◆ To be done ◆
Give back only the lines in the records below from the one with "Build this scene" to the one with "rnd = random.Random(7)", both inclusive, word for word.

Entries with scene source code
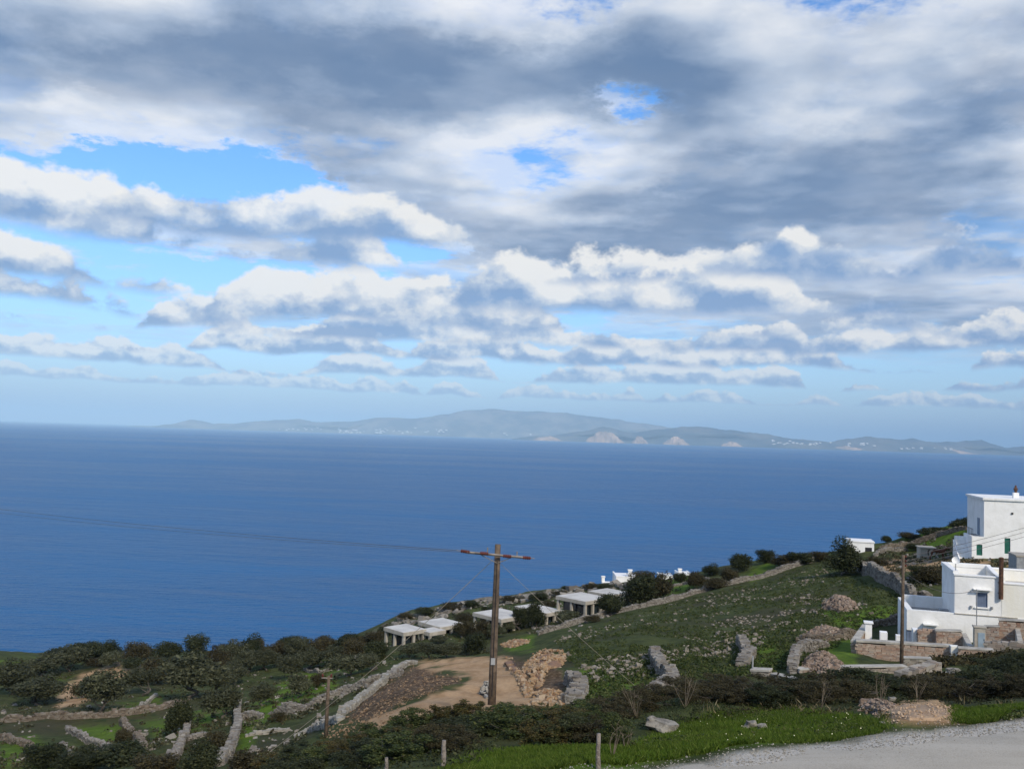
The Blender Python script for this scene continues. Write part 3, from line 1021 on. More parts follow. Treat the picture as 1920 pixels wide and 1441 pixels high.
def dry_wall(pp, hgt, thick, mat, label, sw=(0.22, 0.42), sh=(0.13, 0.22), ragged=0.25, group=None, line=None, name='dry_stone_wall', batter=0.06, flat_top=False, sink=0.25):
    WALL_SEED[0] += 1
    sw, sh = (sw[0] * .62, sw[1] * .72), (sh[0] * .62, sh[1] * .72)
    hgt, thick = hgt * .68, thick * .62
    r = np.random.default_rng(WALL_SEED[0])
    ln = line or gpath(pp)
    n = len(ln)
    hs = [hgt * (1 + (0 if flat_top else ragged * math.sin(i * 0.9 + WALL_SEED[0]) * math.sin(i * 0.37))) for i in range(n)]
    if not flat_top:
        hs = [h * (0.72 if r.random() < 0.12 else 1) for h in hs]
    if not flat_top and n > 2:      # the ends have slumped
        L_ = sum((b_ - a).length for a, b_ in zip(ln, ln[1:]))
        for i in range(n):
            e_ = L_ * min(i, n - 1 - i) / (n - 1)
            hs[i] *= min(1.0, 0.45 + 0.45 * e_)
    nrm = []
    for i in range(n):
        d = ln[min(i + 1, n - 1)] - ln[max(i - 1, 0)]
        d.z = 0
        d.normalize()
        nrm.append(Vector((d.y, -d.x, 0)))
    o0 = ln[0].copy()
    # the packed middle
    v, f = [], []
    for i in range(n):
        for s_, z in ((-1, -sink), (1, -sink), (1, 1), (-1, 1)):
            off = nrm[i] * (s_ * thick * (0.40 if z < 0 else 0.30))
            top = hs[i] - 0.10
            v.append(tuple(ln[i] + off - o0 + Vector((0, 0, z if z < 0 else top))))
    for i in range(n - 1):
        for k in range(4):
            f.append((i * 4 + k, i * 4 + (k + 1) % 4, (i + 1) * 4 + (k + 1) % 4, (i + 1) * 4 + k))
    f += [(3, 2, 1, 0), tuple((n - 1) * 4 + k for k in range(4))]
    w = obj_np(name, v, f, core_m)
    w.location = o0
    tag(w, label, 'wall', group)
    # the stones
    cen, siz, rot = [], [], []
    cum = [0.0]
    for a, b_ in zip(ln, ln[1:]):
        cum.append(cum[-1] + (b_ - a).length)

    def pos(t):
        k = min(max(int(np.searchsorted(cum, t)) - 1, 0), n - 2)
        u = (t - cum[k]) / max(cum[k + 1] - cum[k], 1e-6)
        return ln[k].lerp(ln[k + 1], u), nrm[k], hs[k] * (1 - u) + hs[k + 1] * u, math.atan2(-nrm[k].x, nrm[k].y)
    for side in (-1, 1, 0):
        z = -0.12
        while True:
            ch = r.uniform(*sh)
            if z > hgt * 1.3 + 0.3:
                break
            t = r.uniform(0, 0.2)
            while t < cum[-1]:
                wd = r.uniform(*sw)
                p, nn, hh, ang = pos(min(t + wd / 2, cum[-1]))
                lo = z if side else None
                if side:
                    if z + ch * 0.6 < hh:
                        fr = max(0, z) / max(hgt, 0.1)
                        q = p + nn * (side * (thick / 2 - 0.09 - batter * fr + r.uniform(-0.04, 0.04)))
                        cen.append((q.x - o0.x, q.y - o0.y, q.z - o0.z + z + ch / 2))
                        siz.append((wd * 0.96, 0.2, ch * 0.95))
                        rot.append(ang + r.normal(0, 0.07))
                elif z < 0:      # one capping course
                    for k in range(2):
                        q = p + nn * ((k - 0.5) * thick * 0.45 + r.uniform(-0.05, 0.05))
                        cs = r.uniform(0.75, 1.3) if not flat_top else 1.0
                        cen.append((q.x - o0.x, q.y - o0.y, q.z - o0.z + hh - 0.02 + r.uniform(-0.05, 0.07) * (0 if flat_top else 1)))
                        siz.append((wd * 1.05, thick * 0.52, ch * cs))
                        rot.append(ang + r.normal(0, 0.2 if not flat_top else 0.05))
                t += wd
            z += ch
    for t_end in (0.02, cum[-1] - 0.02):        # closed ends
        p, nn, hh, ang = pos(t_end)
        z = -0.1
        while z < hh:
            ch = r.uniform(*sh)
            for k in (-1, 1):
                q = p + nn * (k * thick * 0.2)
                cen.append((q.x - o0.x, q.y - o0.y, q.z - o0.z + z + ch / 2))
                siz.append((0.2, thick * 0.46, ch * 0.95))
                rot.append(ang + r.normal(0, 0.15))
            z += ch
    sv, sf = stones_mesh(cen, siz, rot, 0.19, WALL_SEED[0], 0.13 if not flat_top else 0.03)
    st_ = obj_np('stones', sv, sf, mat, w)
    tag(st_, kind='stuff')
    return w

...

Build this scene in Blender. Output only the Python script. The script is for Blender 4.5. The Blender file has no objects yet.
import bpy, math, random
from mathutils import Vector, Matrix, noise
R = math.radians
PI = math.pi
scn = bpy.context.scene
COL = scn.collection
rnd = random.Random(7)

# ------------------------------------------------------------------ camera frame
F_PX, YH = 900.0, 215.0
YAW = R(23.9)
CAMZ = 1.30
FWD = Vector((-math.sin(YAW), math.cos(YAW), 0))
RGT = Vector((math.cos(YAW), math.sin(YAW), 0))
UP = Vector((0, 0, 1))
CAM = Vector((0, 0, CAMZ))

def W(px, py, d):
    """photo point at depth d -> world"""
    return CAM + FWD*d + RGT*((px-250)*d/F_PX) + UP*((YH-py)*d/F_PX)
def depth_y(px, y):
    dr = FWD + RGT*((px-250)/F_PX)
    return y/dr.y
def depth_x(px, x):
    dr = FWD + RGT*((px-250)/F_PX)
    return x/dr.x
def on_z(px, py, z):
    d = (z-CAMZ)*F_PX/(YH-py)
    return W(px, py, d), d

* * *

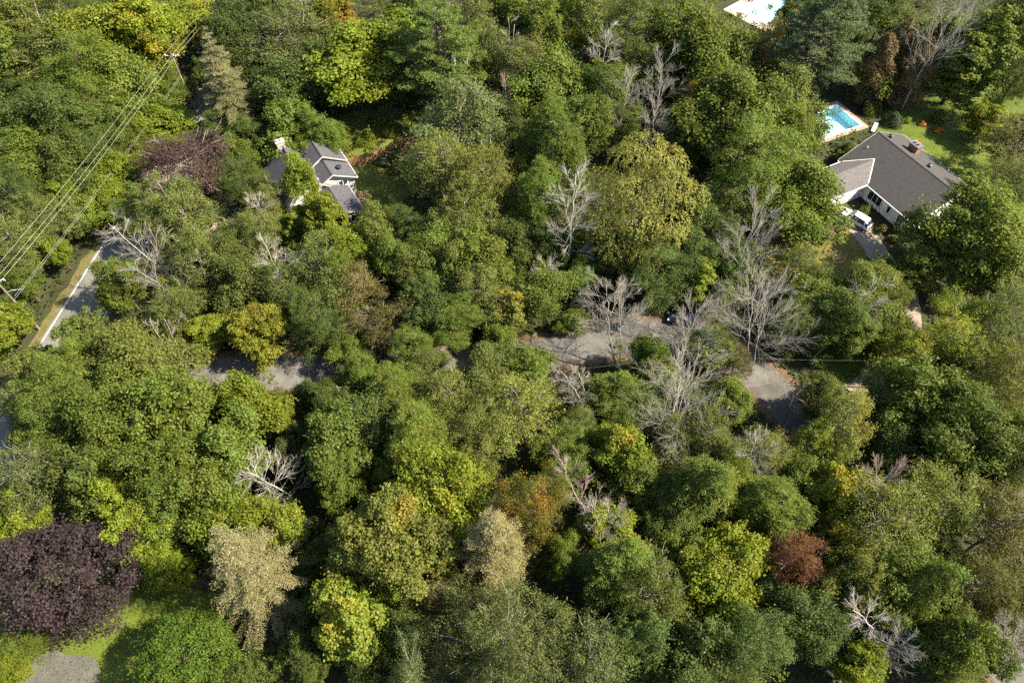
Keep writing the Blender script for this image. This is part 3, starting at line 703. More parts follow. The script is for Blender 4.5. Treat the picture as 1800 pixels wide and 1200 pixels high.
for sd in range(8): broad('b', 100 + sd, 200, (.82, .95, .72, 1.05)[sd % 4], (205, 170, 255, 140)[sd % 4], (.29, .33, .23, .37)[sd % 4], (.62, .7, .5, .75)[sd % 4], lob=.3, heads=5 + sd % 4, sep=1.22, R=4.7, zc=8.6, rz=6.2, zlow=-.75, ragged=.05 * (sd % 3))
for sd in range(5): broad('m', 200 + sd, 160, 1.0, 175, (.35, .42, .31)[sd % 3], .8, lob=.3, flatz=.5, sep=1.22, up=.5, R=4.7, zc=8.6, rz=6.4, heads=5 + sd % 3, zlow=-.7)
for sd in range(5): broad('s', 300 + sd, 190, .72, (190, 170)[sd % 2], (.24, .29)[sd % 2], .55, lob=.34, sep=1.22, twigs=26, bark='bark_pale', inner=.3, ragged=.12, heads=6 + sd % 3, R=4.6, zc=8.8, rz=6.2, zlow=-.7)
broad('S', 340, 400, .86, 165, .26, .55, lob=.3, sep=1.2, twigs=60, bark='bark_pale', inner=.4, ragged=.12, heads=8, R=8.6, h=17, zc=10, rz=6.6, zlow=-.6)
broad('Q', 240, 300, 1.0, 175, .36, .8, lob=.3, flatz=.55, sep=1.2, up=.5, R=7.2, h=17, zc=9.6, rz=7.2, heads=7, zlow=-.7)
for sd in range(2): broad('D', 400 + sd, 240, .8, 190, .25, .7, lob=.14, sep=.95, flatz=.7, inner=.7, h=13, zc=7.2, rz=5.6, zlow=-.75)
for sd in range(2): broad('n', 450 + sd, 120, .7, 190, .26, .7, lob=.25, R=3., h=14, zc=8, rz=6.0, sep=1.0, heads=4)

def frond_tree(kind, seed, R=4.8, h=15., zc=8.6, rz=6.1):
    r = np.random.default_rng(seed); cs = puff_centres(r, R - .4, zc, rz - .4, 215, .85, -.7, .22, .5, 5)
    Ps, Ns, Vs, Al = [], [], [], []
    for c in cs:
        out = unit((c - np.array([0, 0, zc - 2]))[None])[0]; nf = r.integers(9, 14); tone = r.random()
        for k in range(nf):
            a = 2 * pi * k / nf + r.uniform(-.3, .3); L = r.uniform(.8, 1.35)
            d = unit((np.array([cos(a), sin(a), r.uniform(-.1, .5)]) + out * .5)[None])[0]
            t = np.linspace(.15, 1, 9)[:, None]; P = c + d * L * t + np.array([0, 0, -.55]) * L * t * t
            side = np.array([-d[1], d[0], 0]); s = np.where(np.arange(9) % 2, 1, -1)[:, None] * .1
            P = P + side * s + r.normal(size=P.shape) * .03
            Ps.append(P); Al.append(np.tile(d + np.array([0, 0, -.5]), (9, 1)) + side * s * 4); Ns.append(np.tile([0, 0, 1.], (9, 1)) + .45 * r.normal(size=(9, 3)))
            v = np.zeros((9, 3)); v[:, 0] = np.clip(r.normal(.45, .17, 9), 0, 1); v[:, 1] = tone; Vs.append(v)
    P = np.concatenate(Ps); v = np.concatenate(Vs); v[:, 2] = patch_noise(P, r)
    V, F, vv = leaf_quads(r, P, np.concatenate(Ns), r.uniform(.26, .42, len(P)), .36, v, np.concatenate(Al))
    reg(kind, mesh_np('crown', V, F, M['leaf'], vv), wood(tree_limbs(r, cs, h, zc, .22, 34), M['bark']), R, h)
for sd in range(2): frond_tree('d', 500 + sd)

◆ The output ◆
Build this scene in Blender. Output only the Python script. The script is for Blender 4.5. The Blender file has no objects yet.
import bpy, math, random
from mathutils import Vector, Matrix, noise
R = math.radians
PI = math.pi
scn = bpy.context.scene
COL = scn.collection
rnd = random.Random(7)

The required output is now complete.